Zuvor nannte Bürgermeister Peter Ziegelmeier am ehemaligen Standort der Synagoge die Judenverfolgung der Ns-zeit mit dem Novemberpogrom eine neue Dimension. Während in vielen Städten und Orten am 9. November Synagogen in Flammen standen, sei in Fischach zunächst nichts passiert, erinnerte er. Doch bereits einige Tage später seien Sa-leute nach Fischach gekommen: Sie haben die Synagoge demoliert, die Bundeslade gesprengt und jüdische Mitbürger an den Maibaum gebunden und misshandelt.
Dies war der Startschuss zu organisiertem Vandalismus, Plünderung, Erpressung, sadistischen Aggressionen und schließlich zum nationalsozialistischen Völkermord an rund sechs Millionen europäischen Juden. „Diesen Ereignissen müssen wir uns stellen, gleichzeitig aber auch aus der Vergangenheit lernen und aus der Geschichte Konsequenzen zu ziehen“, so Ziegelmeier.
Der stellvertretende Landrat Heinz Liebert forderte auf, zu verhindern, dass Hass und Rassenwahn von Neuem die Gehirne vernebeln und Neonazis ihr Unwesen treiben können. „Wir sind aufgerufen, jeder Form von Antisemitismus entschieden entgegenzutreten und immer und überall den Anfängen zu wehren“, verdeutlichte er. Ein gutes Zusammenleben basiere auf der Freiheit für die Andersdenkenden, Andersgläubigen und Anderslebenden. Es gelte zu handeln, wo auch immer die Würde des Menschen verletzt werde.
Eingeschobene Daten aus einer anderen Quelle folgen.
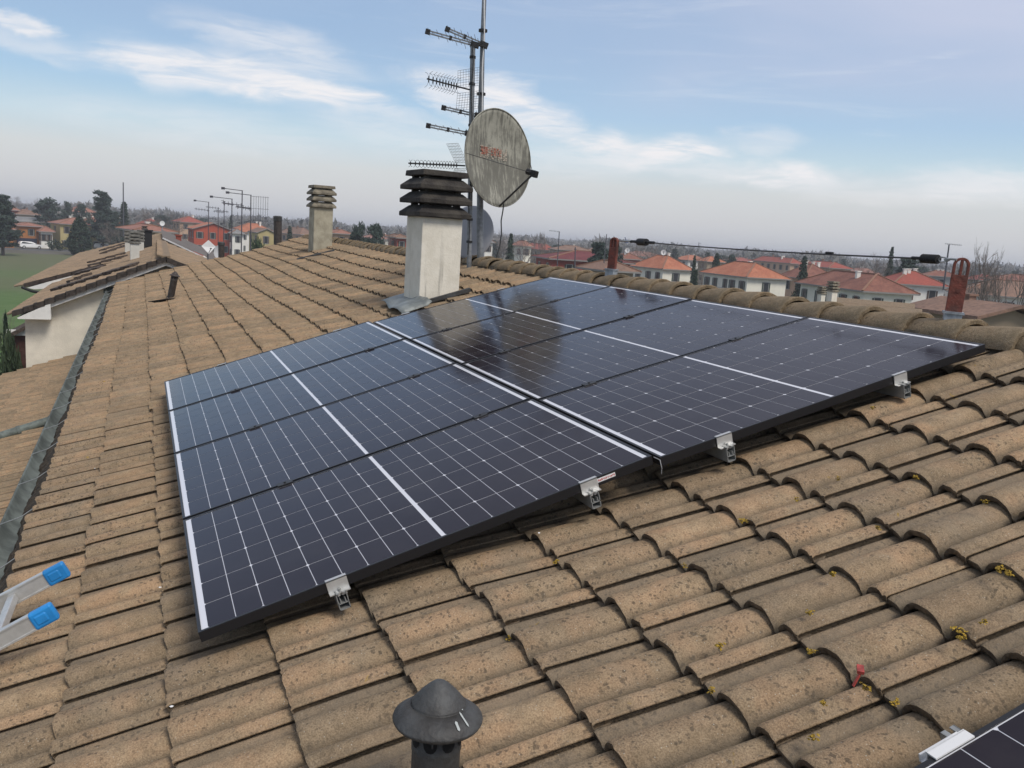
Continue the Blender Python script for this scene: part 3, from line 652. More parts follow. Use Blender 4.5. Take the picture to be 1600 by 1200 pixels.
boom_antenna('topmost log-periodic aerial, its dark tip left of the tall mast', at(697, 45, DM - .05), at(756, 70, DM - .05), deep=vd)
boom_antenna('log-periodic aerial on the very top of the thinner mast', at(666, 49, DB), at(742, 70, DB), deep=vd)
boom_antenna('log-periodic aerial joining the thick mast just above the big dish', at(691, 168, DM - .05), at(748, 181, DM - .05), deep=vd)
boom_antenna('lowest log-periodic aerial, beside the upper left rim of the big dish', at(667, 196, DB), at(733, 209, DB), deep=vd)
# UHF yagi with grid reflector
def grid_yagi(label, p0, p1, n, disc, panel, deep, dark=True):
    p0, p1 = Vector(p0), Vector(p1); t = thing('grid_antenna', label, 'antenna', tuple(p1)); d = (p1 - p0).normalized(); dp = Vector(deep).normalized(); up = Vector((0, 0, 1)); 
    mb = MB(); mb.bar(p0, p1, .016, .016); mb.build('boom', M_RUBBER, t, tuple(p1))
    mb = MB()
    for k in range(n):
        f = (k + .3) / n; f = f ** .8 * (.70 if n < 12 else .88); c = p0.lerp(p1, f); s_ = disc * (1 + .1 * f)
        hb_ = .035 if n < 12 else .018; mb.bar(c - up * hb_, c + up * hb_, .018, .010)
        for a, b in ((dp, up), (dp, -up), (-dp, up), (-dp, -up)): mb.tube([c + b * .02, c + b * s_ * .8 + a * s_ * .35, c + b * s_ + a * s_ * .9], .0022, 4)
    mb.build('directors', M_RUBBER, t, tuple(p1))
    mb = MB(); w_, h_, tilt = panel
    for s_ in (1, -1):
        o = p0.lerp(p1, .93) + up * s_ * .03; e1 = (up * s_ - d * tilt).normalized() * h_
        for i in range(9): q = dp * (w_ * (i / 8 - .5)); mb.tube([o + q, o + q + e1], .0018, 4)
        for i in range(8): q = e1 * (i / 7); mb.tube([o + q - dp * w_ / 2, o + q + dp * w_ / 2], .0018, 4)
    mb.build('reflector_grid', M_MAST, t, tuple(p1)); return t
gd = (FW * .75 - RT * .65); gd.z = 0
grid_yagi('aerial with small dark directors and a wire grid reflector halfway up the thinner mast', at(667, 123, DB), at(737, 141, DB), 10, .085, (.42, .20, .05), gd)
grid_yagi('long horizontal aerial whose directors show just above the cowl of the large chimney', at(638, 255, DB - .3), at(727, 259, DB - .3), 15, .04, (.22, .24, .55), gd)
# dishes
def dish(name, label, c, nrm, rad, m, depth=.14, rim=True, arm=None, cat='satellite dish', aspect=1.06, mback=None, mount=None):
    c = Vector(c); nrm = Vector(nrm).normalized(); up = Vector((0, 0, 1)); x = up.cross(nrm).normalized(); y = nrm.cross(x)
    rot = Matrix((x, y, nrm)).transposed().to_4x4(); t = thing(name, label, cat, tuple(c)); t.rotation_euler = rot.to_euler()
    mb = MB(); n = 56; prof = [(rad * q / 12, depth * rad * 2 * ((q / 12) ** 2 - 1)) for q in range(0, 13)]
    vs = [(0, 0, prof[0][1])]; fs = []
    for r_, z in prof[1:]:
        for k in range(n): a = 2 * math.pi * k / n; vs.append((r_ * math.cos(a), r_ * math.sin(a) * aspect, z))
    for k in range(n): fs.append((0, 1 + k, 1 + (k + 1) % n))
    for q in range(11):
        for k in range(n): a, b = 1 + q * n + k, 1 + q * n + (k + 1) % n; fs.append((a, a + n, b + n, b))
    mb.add(vs, fs, 0, True); o = mb.build('reflector', m, t); s_ = o.modifiers.new('solid', 'SOLIDIFY'); s_.thickness = .006; s_.offset = -1
    if rim:
        mb = MB(); pts = [(rad * math.cos(2 * math.pi * k / n), rad * aspect * math.sin(2 * math.pi * k / n), 0) for k in range(n + 1)]; mb.tube(pts, rad * .014, 6, caps=False); mb.build('rim', m, t)
    if mount:
        mb = MB(); mb.box(-.09, .09, -.12, .12, -depth * rad * 2 - .05, -depth * rad * 2 - .008); mb.box(-.05, .05, -.05, .05, -depth * rad * 2 - mount, -depth * rad * 2 - .05); mb.build('mount', M_ALUD, t)
    if arm:
        L = arm; mb = MB(); P = (0, -rad * aspect * .42, L); b = (0, -rad * aspect, -.01)
        mb.tube([b, P], rad * .022, 8); mb.build('arm', M_DKMET, t)
        mb = MB()
        for sx_ in (-1, 1): mb.tube([(sx_ * rad * .99, 0, 0), (0, -rad * aspect * .41, L * .98)], rad * .008, 5)
        mb.build('stay_rod', M_DKMET, t)
        mb = MB(); v = (Vector((0, 0, -.1)) - Vector(P)).normalized(); mb.tube([Vector(P) + v * .02, Vector(P) + v * .10], [.032, .036], 14); mb.bar(Vector(P) - v * .05, Vector(P) + v * .02, .055, .075); mb.build('feed_horn', M_RUBBER, t)
    return t
def dirty_dish():
    m = bpy.data.materials.new('dirty_dish_paint'); m.use_nodes = True; N = NT(m.node_tree); p = N.n['Principled BSDF']
    tc = N.new('ShaderNodeTexCoord').outputs['Object']; n = N.noise(N.new('ShaderNodeMapping', {0: tc, 3: (16, 2.0, 1)}).outputs[0], 1.6, 7, 0.72); n2 = N.noise(tc, 3.0, 4, 0.6); n3 = N.noise(tc, 60, 4, 0.7)
    sp = N.new('ShaderNodeSeparateXYZ', {0: tc}); y = sp.outputs[1]
    low_ = N.rng(y, .25, -.35)
    c = N.mix(N.rng(n2, .3, .7), (0.34, 0.335, 0.28, 1), (0.26, 0.255, 0.21, 1))
    f = N.math('MULTIPLY', N.rng(N.math('ADD', n, N.math('MULTIPLY_ADD', low_, .10, N.math('MULTIPLY', N.math('SUBTRACT', n2, .5), .5))), .45, .60), .62)
    c = N.mix(f, c, (0.055, 0.053, 0.045, 1)); c = N.mix(N.math('MULTIPLY', N.rng(n3, .55, .75), .5), c, (.12, .115, .095, 1))
    wh = N.math('MULTIPLY', N.rng(N.noise(N.new('ShaderNodeMapping', {0: tc, 1: (3, 1, 0), 3: (22, 3.0, 1)}).outputs[0], 1.6, 6, .7), .60, .72), N.math('MULTIPLY', low_, .6)); c = N.mix(wh, c, (.40, .39, .34, 1))
    N.l.new(c, p.inputs['Base Color']); p.inputs['Roughness'].default_value = .75; return m
M_DISH = dirty_dish()
dc = at(779.5, 247, DM - .16)
bk = (CAM - dc).normalized(); rt = RT.copy(); rt.z = 0; rt.normalize()
dn = (bk * .70 + rt * .70 + Vector((0, 0, .16)))
D1 = dish('satellite_dish', 'large round grey satellite dish with dark streaks and worn red lettering', dc, dn, .548, M_DISH, depth=.075, arm=.56, mount=.12, aspect=1.04)
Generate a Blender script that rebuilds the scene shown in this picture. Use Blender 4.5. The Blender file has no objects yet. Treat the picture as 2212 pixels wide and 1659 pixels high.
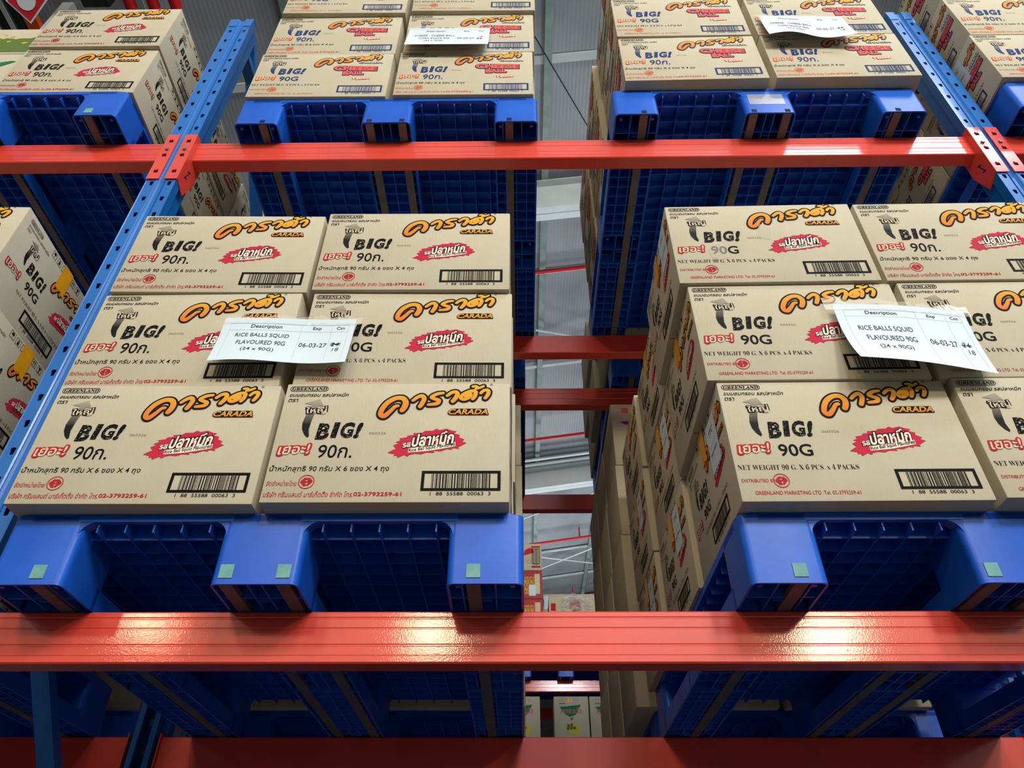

Vom ehemaligen Synagogenstandort ging es in einem Gedenkzug zum 1999 errichteten Gedenkstein an der Thoma-linde. Dort legten die Teilnehmer Lichter als Symbol der Erinnerung nieder. Mitglieder des Arbeitskreises Geschichte beleuchteten in kurzen Wortsequenzen die Verfolgung der jüdischen Mitbürger in Fischach. 1938 lebten rund 100 Juden im Ort, verdeutlichten sie. „Nach dem Novemberpogrom beantragten davon etwa 60 Ausreisegenehmigungen, doch nur wenige schafften die Auswanderung.“1942 seien alle 66 noch in Fischach lebenden Juden deportiert worden. Sie starben wohl alle.
Nach dem gesungenen Psalm 59 mit dem Kehrreim „Herr, du stehst uns bei in dieser Not“sowie einem gemeinsamen Gebet der Pfarrer Sebastian Nößner von der katholischen Pfarrei St. Michael in Fischach und Alan Büching von der evangelisch-lutherischen Kirchengemeinde Diedorf appellierten verschiedene Redner an die Hoffnung und den Zusammenhalt zwischen Juden und Christen.
Ein Anfang sei gemacht worden, in dem sich Opfer- und Tätervolk bereits symbolisch die Hände gereicht haben, hieß es.